THE Lesotho National Development Corporation (LNDC) is locked in talks with the Revenue Services Lesotho (RSL) over a tax debt of about M7 million owed by Loti Brick Pty Ltd, with a Magistrate Court order authorising the auction of the company’s property to settle the debt. 

The property earmarked for auction is Loti Brick’s immovable asset (plot) at Mankoaneng Ha Teko in Mazenod, Maseru. 

RSL had dragged the brick manufacturing company to court, accusing it of failing to pay M7,401,813.08 in outstanding taxes. The sum comprises unpaid Corporate Income Tax, Fringe Benefit Tax and Pay As You Earn (PAYE). 

LNDC Chief Executive Officer, Advocate Molise Ramaili, told the Lesotho Times that negotiations with RSL were ongoing. 

“Please note that we are currently in talks with RSL on this matter and at this stage, I am not able to give you the true status of the matter. Please allow us some time to finalise things and we will give comprehensive feedback,” Adv Ramaili said. 

A warrant of execution issued by the Maseru Magistrates’ Court ordered that the outstanding amount continues to attract an additional tax of 22 percent per annum from the date it fell due until settlement. 

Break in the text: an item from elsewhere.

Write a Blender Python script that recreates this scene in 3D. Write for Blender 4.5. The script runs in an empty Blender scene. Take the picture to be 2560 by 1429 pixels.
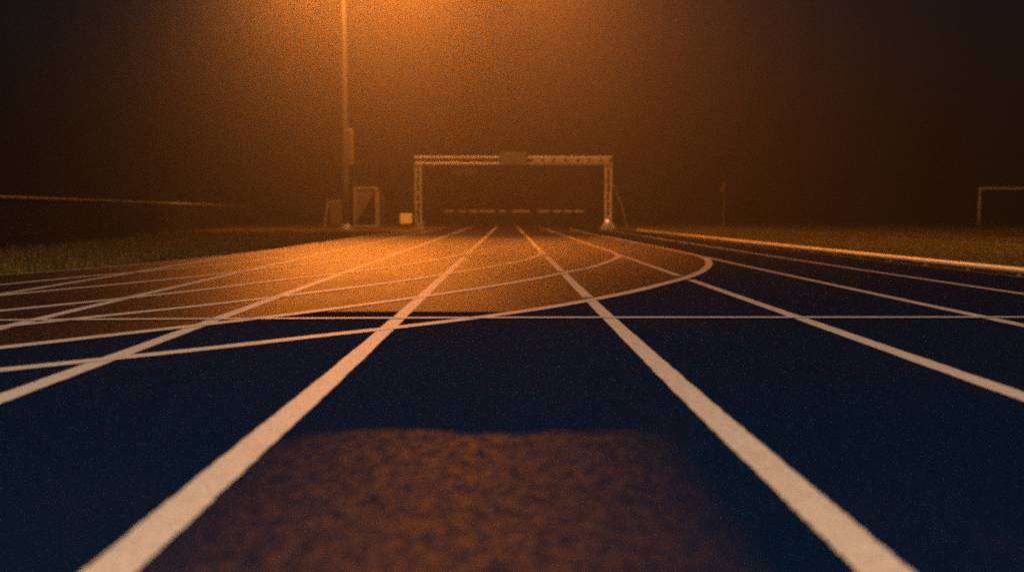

The court further instructed the Sheriff to auction Loti Brick’s property to ensure that the debt is paid in full. 

The ruling authorised the Sheriff to: “Attach, remove and take into custody or possession the immovable property of Loti Brick and realise the same by public auction in the sum of M7,401,813.08, together with your costs of this execution, and pay Revenue Services Lesotho the sum of M7,401,813.08, and return to this court what you have done by virtue hereof.” 

The court, however, provided that if the debt was settled in full within an hour of the Sheriff’s entry, Loti Brick would not be liable for additional execution costs. 

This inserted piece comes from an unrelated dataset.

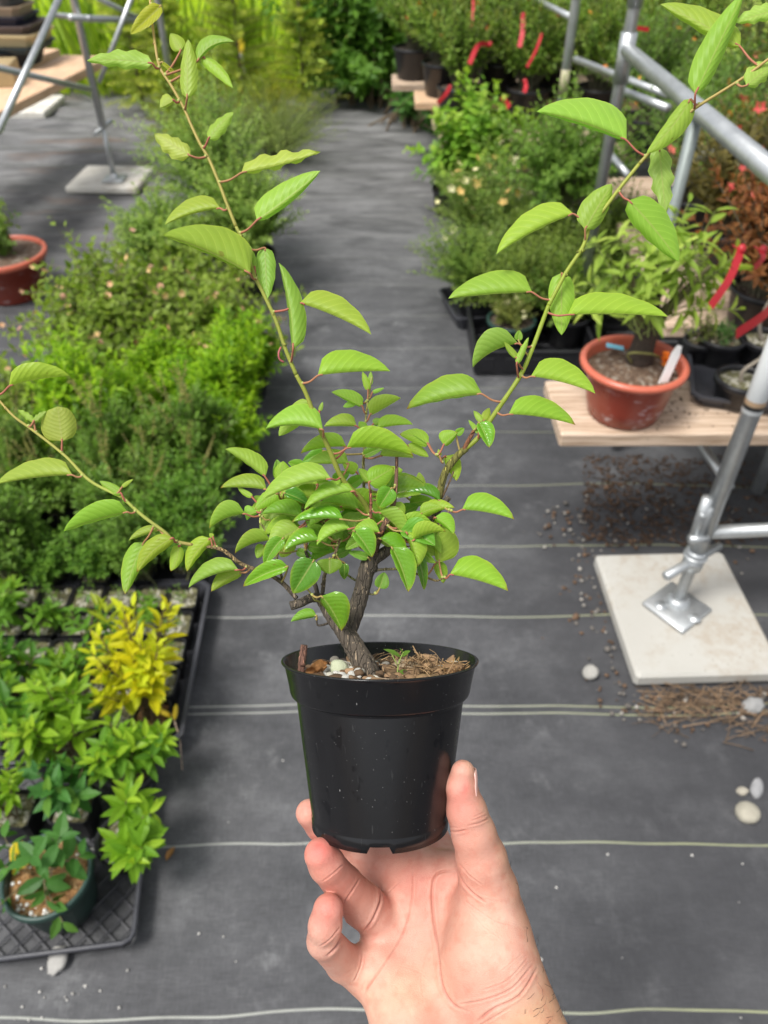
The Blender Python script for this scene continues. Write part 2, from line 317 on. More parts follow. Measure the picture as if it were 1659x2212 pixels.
def m_bark():
    a = N('bark'); c = a.attr('Col'); o = a.coord(); s = a.scale(o, (1, 1, 0.22)); n = a.noise(s, 320, 6, 0.7); v = a.voro(s, 300, 'DISTANCE_TO_EDGE')
    b = a.mix(n, a.mix(1.0, c, (0.35, 0.34, 0.33), 'MULTIPLY'), a.mix(1.0, c, (1.35, 1.3, 1.25), 'MULTIPLY')); fl = a.step(a.noise(a.scale(o, (1, 1, 0.14)), 900, 2), 0.62, 0.68); b = a.mix(a.math('MULTIPLY', fl, 0.75), b, a.mix(1.0, c, (4.2, 3.9, 3.4), 'MULTIPLY'))
    a.set(base=b, rough=0.85); a.bump(a.math('ADD', n, a.math('MULTIPLY', a.step(v, 0.0, 0.08), 0.6)), 1.0, 0.002); MAT['bark'] = a.m
m_bark()
def m_shoot():
    a = N('shoot'); c = a.attr('Col'); o = a.coord(); n = a.noise(o, 140, 4); f = a.step(a.noise(o, 420, 2), 0.66, 0.72); b = a.mix(n, a.mix(1.0, c, (0.8, 0.8, 0.75), 'MULTIPLY'), a.mix(1.0, c, (1.2, 1.2, 1.1), 'MULTIPLY')); b = a.mix(a.math('MULTIPLY', f, 0.3), b, (0.36, 0.33, 0.2)); a.set(base=b, rough=0.5, spec=0.3); a.bump(n, 0.15, 0.0006); MAT['shoot'] = a.m
m_shoot()
def m_pot():
    a = N('pot_black'); c = a.coord(); n = a.noise(a.scale(c, (1, 1, 0.5)), 40, 5); n2 = a.noise(a.scale(c, (1, 1, 0.05)), 90, 4)
    wet = a.step(a.noise(a.scale(c, (1, 1, 0.6)), 110, 3), 0.63, 0.66); b = a.mix(n2, (0.005, 0.005, 0.006), (0.010, 0.010, 0.011)); b = a.mix(wet, b, (0.004, 0.004, 0.005))
    sp = a.math('MULTIPLY', a.step(a.voro(c, 520), 0.14, 0.06), a.step(a.math('ADD', a.voro(c, 520, out=1), a.math('MULTIPLY', a.noise(c, 30, 2), 0.35)), 0.93, 1.0)); sp2 = a.math('MULTIPLY', a.step(a.voro(a.scale(c, (1, 1, 0.45)), 420), 0.16, 0.08), a.step(a.voro(a.scale(c, (1, 1, 0.45)), 420, out=1), 0.9, 0.92)); b = a.mix(a.math('MULTIPLY', a.math('MAXIMUM', sp, sp2), 0.45), b, (0.42, 0.42, 0.4))
    scr = a.step(a.noise(a.scale(c, (1, 1, 0.1)), 500, 2), 0.68, 0.75); b = a.mix(a.math('MULTIPLY', scr, 0.15), b, (0.1, 0.1, 0.1))
    a.set(base=b, rough=a.math('ADD', a.math('MULTIPLY_ADD', n, 0.14, 0.16), a.math('MULTIPLY', wet, -0.06)), spec=0.36); a.bump(a.noise(c, 200, 3), 0.04, 0.001); MAT['pot_black'] = a.m
m_pot()
def m_skin():
    a = N('skin'); c = a.attr('Col'); o = a.coord(); n = a.noise(o, 90, 5); n2 = a.noise(o, 420, 4); w = a.noise(a.scale(o, (1, 0.35, 1)), 900, 2); mot = a.step(a.noise(o, 55, 3), 0.45, 0.65)
    b = a.mix(a.math('MULTIPLY', n, 0.35), c, a.mix(1.0, c, (0.92, 0.74, 0.72), 'MULTIPLY')); b = a.mix(a.math('MULTIPLY', mot, 0.75), b, a.mix(1.0, c, (1.12, 1.2, 1.2), 'MULTIPLY')); b = a.mix(a.math('MULTIPLY', a.step(a.noise(o, 160, 4), 0.45, 0.72), 0.55), b, a.mix(1.0, c, (0.95, 0.70, 0.66), 'MULTIPLY'))
    b = a.mix(a.math('MULTIPLY', a.step(a.noise(o, 28, 3), 0.45, 0.7), 0.3), b, a.mix(1.0, c, (0.86, 0.92, 1.02), 'MULTIPLY'))
    a.set(base=b, rough=a.math('MULTIPLY_ADD', n2, 0.22, 0.40), spec=0.4, sss=0.10); a.b.inputs['Subsurface Radius'].default_value = (1.0, 0.35, 0.2); a.b.inputs['Subsurface Scale'].default_value = 0.004
    vr = a.voro(o, 850, 'DISTANCE_TO_EDGE'); a.bump(a.math('ADD', a.math('MULTIPLY', n2, 0.6), a.math('ADD', a.math('MULTIPLY', w, 0.5), a.math('MULTIPLY', a.step(vr, 0.0, 0.15), 0.7))), 0.26, 0.0012); MAT['skin'] = a.m
m_skin(); simple('nail', (0.70, 0.42, 0.36), 0.28, var=0.06, bump=0.02); simple('hair', (0.02, 0.014, 0.01), 0.5, bump=0)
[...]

“This execution may be paid before sale, subject to the payment of the Sheriff’s fees and charges of execution, which may be required to be taxed. The only immovable property upon which this warrant may be executed is situated at Mankoaneng Ha Teko, Mazenod, Maseru, known as plot No. 12314-350, as shown on plan No. 12314 held by the Chief Surveyor and held under lease No. 12314-350.” 

Established in 1978, Loti Brick is controlled by the LNDC with its operations involving the manufacturing, sales, and distribution of clay brick products. 

Loti Brick announced a temporary closure in September last year, citing financial difficulties that had crippled its operations for years. The company has since remained closed. 

The Public Accounts Committee (PAC) had in November last year opposed the move to sell the state-owned company to Minister of Local Government, Chieftainship, Home Affairs and Police, Lebona Lephema’s company, Lephema Executive Transport.  

Meanwhile, trade unions have raised concerns over the fate of workers who were laid off in June last year. 

United Textiles Employees Union (UNITE) President, Malebohang Thai, said affected workers had been promised either absorption by a new buyer or payment of half of their severance packages. 

“Workers have been laid off since June last year. They were promised half of their severance pay and informed that the company would be sold to a buyer who would absorb them. We have approached the government about this matter, but to date, nothing has been done to address the non-payment of workers. We were at some point told that government does not have money to pay the workers,” Ms Thai said.